[start]
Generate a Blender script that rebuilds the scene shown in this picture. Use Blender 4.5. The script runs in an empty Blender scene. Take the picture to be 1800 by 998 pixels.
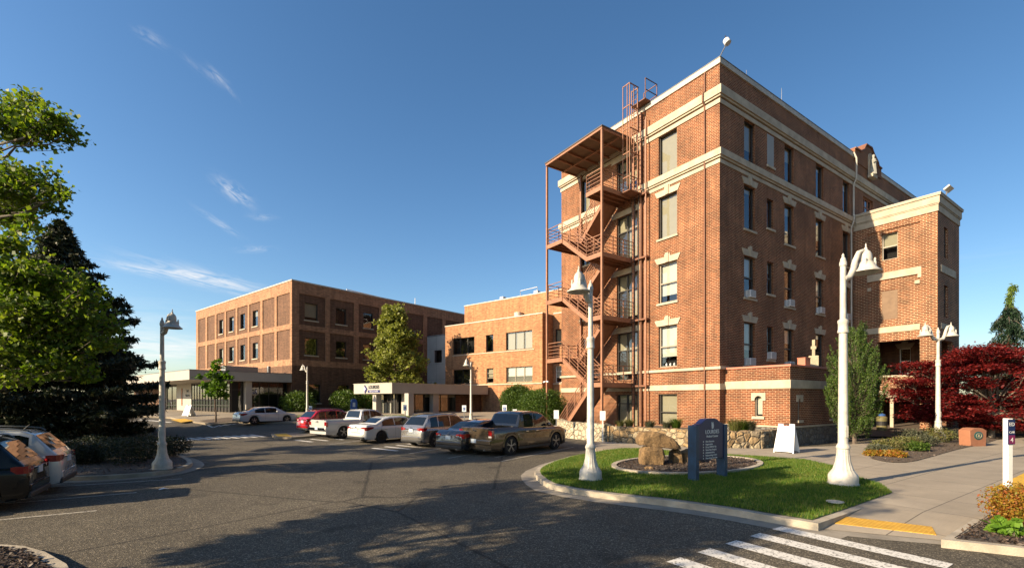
import bpy, bmesh, math, random
import numpy as np
from mathutils import Vector, Matrix, noise
from mathutils.geometry import tessellate_polygon
random.seed(7); RNG = np.random.default_rng(7)
sc = bpy.context.scene; COL = sc.collection
R = math.radians
# ------------------------------------------------ camera, sky, sun
H = 2.35; FPX = 816.0; U0 = 900.0; V0 = 701.0
cam = bpy.data.cameras.new('camera'); cam_o = bpy.data.objects.new('camera', cam); COL.objects.link(cam_o)
cam_o.location = (0, 0, H); cam_o.rotation_euler = (R(90), 0, 0)
cam.sensor_width = 36; cam.lens = 36*FPX/1800; cam.shift_y = (V0-499)/1800; cam.clip_end = 8000; cam.clip_start = .05
sc.camera = cam_o
SUN_EL = 23.5; SUN_DIR = Vector((.875*math.cos(R(SUN_EL)), .483*math.cos(R(SUN_EL)), -math.sin(R(SUN_EL))))
sun = bpy.data.lights.new('sun', 'SUN'); sun_o = bpy.data.objects.new('sun', sun); COL.objects.link(sun_o)
sun.energy = 5.0; sun.angle = R(.5); sun.color = (1, .80, .55)
sun_o.rotation_euler = SUN_DIR.to_track_quat('-Z', 'Y').to_euler()
W = bpy.data.worlds.new('World'); sc.world = W; W.use_nodes = True
sc.view_settings.view_transform = 'Standard'; sc.view_settings.look = 'None'
sc.view_settings.exposure = 1.28; sc.view_settings.gamma = 1

class NT:
    """small helper to write node trees"""
    def __init__(s, nt): s.t = nt; s.n = nt.nodes; s.l = nt.links
    def node(s, ty, ins=None, **kw):
        n = s.n.new(ty)
        for k, v in kw.items(): setattr(n, k, v)
        for k, v in (ins or {}).items():
            if isinstance(v, bpy.types.NodeSocket): s.l.new(v, n.inputs[k])
            else: n.inputs[k].default_value = v
        return n
    def math(s, op, a, b=0.0, c=0.0, clamp=False):
        n = s.node('ShaderNodeMath', {0: a, 1: b, 2: c}, operation=op); n.use_clamp = clamp
        return n.outputs[0]
    def mix(s, f, a, b, mode='MIX'):
        n = s.node('ShaderNodeMix', data_type='RGBA', blend_type=mode)
        for k, v in ((0, f), (6, a), (7, b)):
            if isinstance(v, bpy.types.NodeSocket): s.l.new(v, n.inputs[k])
            else: n.inputs[k].default_value = v if k == 0 else (v if len(v) == 4 else (*v, 1))
        return n.outputs[2]
    def ramp(s, f, stops):
        n = s.n.new('ShaderNodeValToRGB'); s.l.new(f, n.inputs[0]); e = n.color_ramp.elements
        while len(e) < len(stops): e.new(.5)
        for i, (p, c) in enumerate(stops):
            e[i].position = p; e[i].color = (*c, 1) if not isinstance(c, (int, float)) else (c, c, c, 1)
        return n.outputs[0]
    def noise(s, vec, scale, detail=3, rough=.55, out=0, dim='3D'):
        ins = {'Scale': scale, 'Detail': detail, 'Roughness': rough}
        if vec is not None: ins['Vector'] = vec
        return s.node('ShaderNodeTexNoise', ins, noise_dimensions=dim).outputs[out]

def build_world():
    t = NT(W.node_tree); t.n.clear()
    out = t.node('ShaderNodeOutputWorld'); bg = t.node('ShaderNodeBackground'); bg.inputs[1].default_value = .0512
    t.l.new(bg.outputs[0], out.inputs[0])
    sky = t.node('ShaderNodeTexSky', sky_type='NISHITA', sun_disc=False, sun_elevation=R(SUN_EL), sun_rotation=R(241.1))
    sky.altitude = 0; sky.air_density = 1.0; sky.dust_density = .7; sky.ozone_density = 2.2
    tc = t.node('ShaderNodeTexCoord').outputs['Generated']
    sep = t.node('ShaderNodeSeparateXYZ', {0: tc})
    az = t.math('ARCTAN2', sep.outputs[0], sep.outputs[1])
    el = t.math('ARCSINE', sep.outputs[2])
    uv = t.node('ShaderNodeCombineXYZ', {0: az, 1: el}).outputs[0]
    acc = None
    def patch(u, v, su, sv, rot, amp, stretch=5, sc_=26, seed=0):
        a0 = math.atan2(u-U0, FPX); e0 = math.atan2((V0-v)*math.cos(a0), FPX)
        m = t.node('ShaderNodeMapping', {0: uv}, vector_type='TEXTURE')
        m.inputs['Location'].default_value = (a0, e0, 0); m.inputs['Rotation'].default_value = (0, 0, R(rot))
        s2 = t.node('ShaderNodeSeparateXYZ', {0: m.outputs[0]})
        x = t.math('DIVIDE', s2.outputs[0], su); y = t.math('DIVIDE', s2.outputs[1], sv)
        r2 = t.math('ADD', t.math('MULTIPLY', x, x), t.math('MULTIPLY', y, y))
        g_ = t.math('POWER', 2.718, t.math('MULTIPLY', r2, -1.0))
        st = t.node('ShaderNodeMapping', {0: m.outputs[0]})
        st.inputs['Scale'].default_value = (1, stretch, 1); st.inputs['Location'].default_value = (seed*3.1, seed*1.7, seed)
        nz = t.node('ShaderNodeTexNoise', {'Vector': st.outputs[0], 'Scale': sc_, 'Detail': 7, 'Roughness': .62, 'Distortion': .9}).outputs[0]
        nz = t.math('MULTIPLY', t.math('SUBTRACT', nz, .40), 4.0, clamp=True)
        return t.math('MULTIPLY', t.math('MULTIPLY', g_, nz), amp)
    ps = [(412, 338, .026, .010, -28, .55, 2.5, 40, 1), (385, 392, .030, .005, -27, .30, 4, 34, 2), (447, 438, .024, .005, 10, .32, 4, 34, 3),
          (378, 133, .016, .007, -24, .26, 3, 40, 4), (345, 118, .02, .005, -24, .10, 3, 40, 12), (404, 158, .014, .003, -40, .16, 3, 40, 5), (265, 66, .016, .006, -8, .28, 3, 40, 6),
          (370, 492, .085, .012, -9, .78, 6, 16, 7), (290, 482, .075, .007, -4, .60, 7, 18, 8), (250, 605, .11, .022, -2, .55, 7, 12, 9),
          (80, 560, .20, .03, 3, .3, 8, 10, 10), (460, 382, .02, .005, 5, .2, 4, 34, 11), (1560, 480, .2, .02, 0, .05, 8, 10, 13), (330, 612, .16, .012, -1, .5, 8, 14, 14), (120, 620, .2, .02, 0, .45, 8, 10, 15)]
    for p in ps:
        q = patch(*p); acc = q if acc is None else t.math('ADD', acc, q)
    acc = t.math('MULTIPLY', acc, 1.0, clamp=True)
    blue = t.node('ShaderNodeHueSaturation', {'Saturation': 1.2, 'Value': t.math('ADD', t.math('MULTIPLY', az, -.25), 1.42), 'Color': sky.outputs[0]}).outputs[0]
    cloud = t.mix(acc, blue, (8.6, 8.4, 8.2, 1))
    hsv = t.node('ShaderNodeHueSaturation', {'Saturation': 1.0, 'Value': 1.0, 'Color': cloud})
    t.l.new(hsv.outputs[0], bg.inputs[0])
build_world()

# ------------------------------------------------ ground shape and pixel -> place helpers
def sm(t): t = max(0., min(1., t)); return t*t*(3-2*t)
YL = [27+.5*i for i in range(39)]                      # the ground rises 0.9 m between 27 and 46 m ahead
def g(y):
    if y <= 27: return 0.
    if y >= 46: return .9
    i = (y-27)/.5; a = int(i); f = i-a
    return .9*((1-f)*sm(a*.5/19)+f*sm((a+1)*.5/19))
def at(u, v, dz=0.):
    y = 20.
    for _ in range(120): y = .6*y+.4*(H-g(y)-dz)*FPX/(v-V0)
    return Vector(((u-U0)/FPX*y, y))
class Frame:
    def __init__(s, ox, oy, ratio):
        n = math.hypot(ratio, 1); s.o = (ox, oy); s.dx = (ratio/n, 1/n); s.dy = (-1/n, ratio/n); s.ang = math.atan2(1, ratio)
    def w(s, x, y): return (s.o[0]+x*s.dx[0]+y*s.dy[0], s.o[1]+x*s.dx[1]+y*s.dy[1])
    def loc(s, X, Y):
        a, b = X-s.o[0], Y-s.o[1]; return (a*s.dx[0]+b*s.dx[1], a*s.dy[0]+b*s.dy[1])
    def A(s, u, v, x=0):
        k = (u-U0)/FPX; ox, oy = s.w(x, 0); t = (k*oy-ox)/(s.dy[0]-k*s.dy[1]); return t, H-(v-V0)/FPX*(oy+t*s.dy[1])
    def B(s, u, v, y=0):
        k = (u-U0)/FPX; ox, oy = s.w(0, y); t = (k*oy-ox)/(s.dx[0]-k*s.dx[1]); return t, H-(v-V0)/FPX*(oy+t*s.dx[1])
MF = Frame(365/816*25.3, 25.3, 1203/816.)
GF = Frame(-387/816*50, 50, .80)

# ------------------------------------------------ mesh builder
class MB:
    def __init__(s): s.v = []; s.f = []; s.mi = []; s.m = 0; s.xf = None
    def add(s, vs, fs):
        o = len(s.v)
        s.v += [tuple(s.xf @ Vector(p)) for p in vs] if s.xf else [tuple(p) for p in vs]
        s.f += [tuple(i+o for i in f) for f in fs]; s.mi += [s.m]*len(fs); return s
    def box(s, x0, x1, y0, y1, z0, z1):
        x0, x1 = sorted((x0, x1)); y0, y1 = sorted((y0, y1)); z0, z1 = sorted((z0, z1))
        return s.add([(x0,y0,z0),(x1,y0,z0),(x1,y1,z0),(x0,y1,z0),(x0,y0,z1),(x1,y0,z1),(x1,y1,z1),(x0,y1,z1)],
                     [(0,3,2,1),(4,5,6,7),(0,1,5,4),(1,2,6,5),(2,3,7,6),(3,0,4,7)])
    def quad(s, *p): return s.add(p, [tuple(range(len(p)))])
    def prism(s, poly, vec):
        n = len(poly); v = Vector(vec); a = [Vector(p) for p in poly]
        return s.add(a+[p+v for p in a], [tuple(range(n))[::-1], tuple(range(n, 2*n))]+[(i, (i+1) % n, (i+1) % n+n, i+n) for i in range(n)])
    def bar(s, p0, p1, w, h=None, up=(0, 0, 1)):
        h = h or w; p0, p1 = Vector(p0), Vector(p1); d = (p1-p0).normalized(); u = Vector(up)
        if abs(d.dot(u)) > .97: u = Vector((0, 1, 0))
        a = d.cross(u).normalized()*w/2; b = a.cross(d).normalized()*h/2
        return s.prism([p0-a-b, p0+a-b, p0+a+b, p0-a+b], p1-p0)
    def tube(s, pts, r, n=8, cap=True):
        pts = [Vector(p) for p in pts]; k = len(pts)
        rs = r if isinstance(r, (list, tuple)) else [r]*k
        vs = []; ref = None
        for i in range(k):
            d = (pts[min(i+1, k-1)]-pts[max(i-1, 0)]).normalized()
            if ref is None: ref = Vector((1, 0, 0)) if abs(d.x) < .8 else Vector((0, 1, 0))
            a = (ref-d*ref.dot(d)).normalized(); ref = a; b = d.cross(a)
            vs += [pts[i]+(a*math.cos(2*math.pi*j/n)+b*math.sin(2*math.pi*j/n))*rs[i] for j in range(n)]
        fs = [(i*n+j, i*n+(j+1) % n, (i+1)*n+(j+1) % n, (i+1)*n+j) for i in range(k-1) for j in range(n)]
        if cap: fs += [tuple(range(n))[::-1], tuple((k-1)*n+j for j in range(n))]
        return s.add(vs, fs)
    def lathe(s, prof, c=(0, 0, 0), n=24, rx=None, ripple=None, cap=True):
        c = Vector(c); vs = []; fs = []
        for i, (r, z) in enumerate(prof):
            for j in range(n):
                a = 2*math.pi*j/n; rr = r*(1+(ripple(j, i) if ripple else 0))
                p = Vector((rr*math.cos(a), rr*math.sin(a), z))
                if rx: p = rx @ p
                vs.append(c+p)
        k = len(prof)
        fs = [(i*n+j, i*n+(j+1) % n, (i+1)*n+(j+1) % n, (i+1)*n+j) for i in range(k-1) for j in range(n)]
        if cap and prof[0][0] > 1e-4: fs.append(tuple(range(n))[::-1])
        if cap and prof[-1][0] > 1e-4: fs.append(tuple((k-1)*n+j for j in range(n)))
        return s.add(vs, fs)
    def build(s, name, mats, parent=None, smooth=None, bevel=None):
        me = bpy.data.meshes.new(name); me.from_pydata(s.v, [], s.f)
        if not isinstance(mats, (list, tuple)): mats = [mats]
        for m in mats: me.materials.append(m)
        if any(s.mi): me.polygons.foreach_set('material_index', s.mi)
        boxuv(me)
        if smooth is not None:
            me.polygons.foreach_set('use_smooth', [True]*len(me.polygons)); me.set_sharp_from_angle(angle=R(smooth))
        me.update()
        o = bpy.data.objects.new(name, me); COL.objects.link(o)
        if parent is not None: o.parent = parent
        if bevel:
            b = o.modifiers.new('bevel', 'BEVEL'); b.width = bevel; b.segments = 2; b.limit_method = 'ANGLE'
        return o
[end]
Requirement → Restate the material word for word from its first line through the line containing "sc.view_settings.exposure = 1.28;", both included; the pictures do not belong in it.

The response →
Generate a Blender script that rebuilds the scene shown in this picture. Use Blender 4.5. The script runs in an empty Blender scene. Take the picture to be 1800 by 998 pixels.
import bpy, bmesh, math, random
import numpy as np
from mathutils import Vector, Matrix, noise
from mathutils.geometry import tessellate_polygon
random.seed(7); RNG = np.random.default_rng(7)
sc = bpy.context.scene; COL = sc.collection
R = math.radians
# ------------------------------------------------ camera, sky, sun
H = 2.35; FPX = 816.0; U0 = 900.0; V0 = 701.0
cam = bpy.data.cameras.new('camera'); cam_o = bpy.data.objects.new('camera', cam); COL.objects.link(cam_o)
cam_o.location = (0, 0, H); cam_o.rotation_euler = (R(90), 0, 0)
cam.sensor_width = 36; cam.lens = 36*FPX/1800; cam.shift_y = (V0-499)/1800; cam.clip_end = 8000; cam.clip_start = .05
sc.camera = cam_o
SUN_EL = 23.5; SUN_DIR = Vector((.875*math.cos(R(SUN_EL)), .483*math.cos(R(SUN_EL)), -math.sin(R(SUN_EL))))
sun = bpy.data.lights.new('sun', 'SUN'); sun_o = bpy.data.objects.new('sun', sun); COL.objects.link(sun_o)
sun.energy = 5.0; sun.angle = R(.5); sun.color = (1, .80, .55)
sun_o.rotation_euler = SUN_DIR.to_track_quat('-Z', 'Y').to_euler()
W = bpy.data.worlds.new('World'); sc.world = W; W.use_nodes = True
sc.view_settings.view_transform = 'Standard'; sc.view_settings.look = 'None'
sc.view_settings.exposure = 1.28; sc.view_settings.gamma = 1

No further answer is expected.